Scénario catastrophe : la perte de confiance des créanciers

Si on n’arrive pas à contenir les dépenses publiques, que se passera-t-il ? « Tout va se jouer dans la période à venir. Si on ne fait pas cet effort, on ne regagnera pas en compétitivité, l’emploi ne repartira pas et on ne s’en sortira pas », affirme le gouverneur de la Banque de France qui invite, dans sa lettre adressée au président de la République le 24 avril dernier, à une gouvernance globale des finances locales. Outre un financement des collectivités territoriales encadré par la loi [avec les mêmes objectifs et le même caractère normatif que la loi de financement de la sécurité sociale], Christian Noyer insiste sur la nécessité de contenir les dépenses de personnel de la fonction publique territoriale notamment avec une diminution des effectifs. « En 2013, malgré le gel du point d’indice de la fonction publique, la masse salariale de la fonction publique a augmenté de près de cinq milliards d’euros, soit autant que l’économie réalisée sur la charge de la dette publique grâce au bas niveau des taux d’intérêt », rappelle Christian Noyer.

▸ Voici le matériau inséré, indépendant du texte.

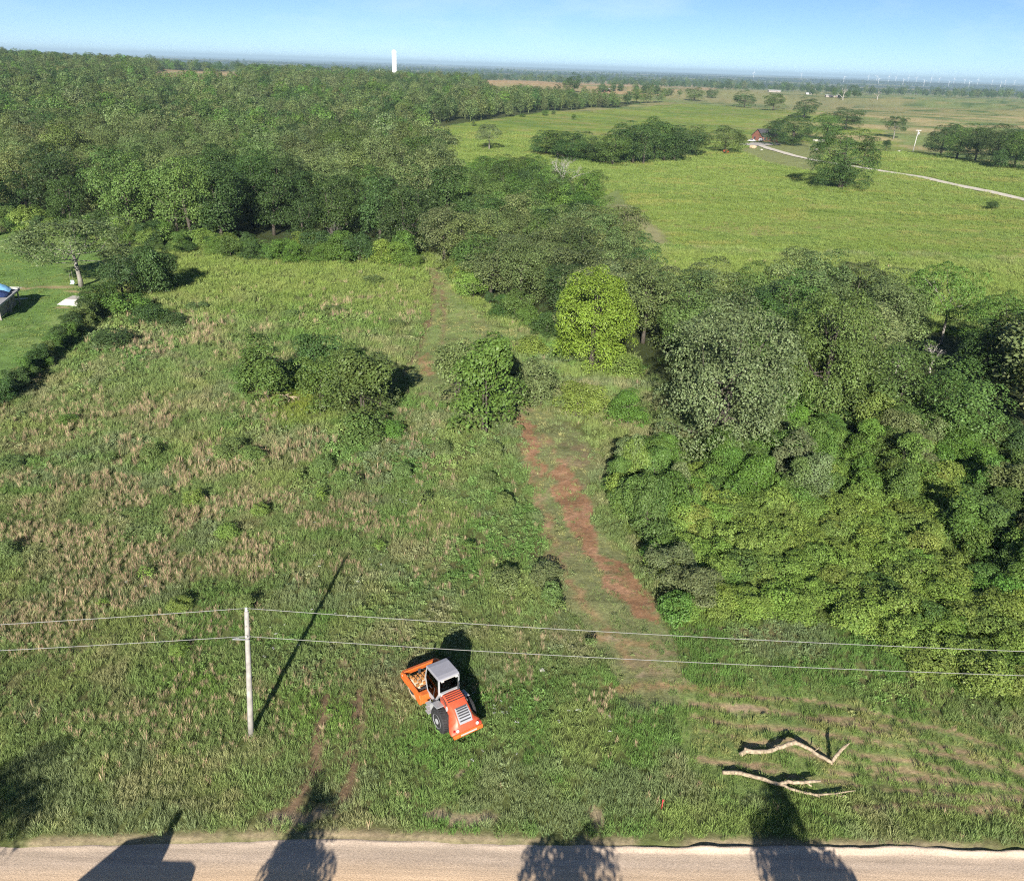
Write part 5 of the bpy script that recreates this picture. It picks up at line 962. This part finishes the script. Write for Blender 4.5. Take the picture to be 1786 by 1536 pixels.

Pour l’ancien rapporteur général de la commission des finances, la seule question qui vaille est : « Combien de temps garderons-nous la confiance de ceux qui nous prêtent ? » car un jour ou l’autre, les créanciers de la France pourraient bien perdre confiance. Et alors « c’est dans la violence et dans le plus grand désordre que la France sera obligée de donner un grand coup de sécateur dans les dépenses publiques », avertit le président UMP de la commission des finances de l’Assemblée nationale.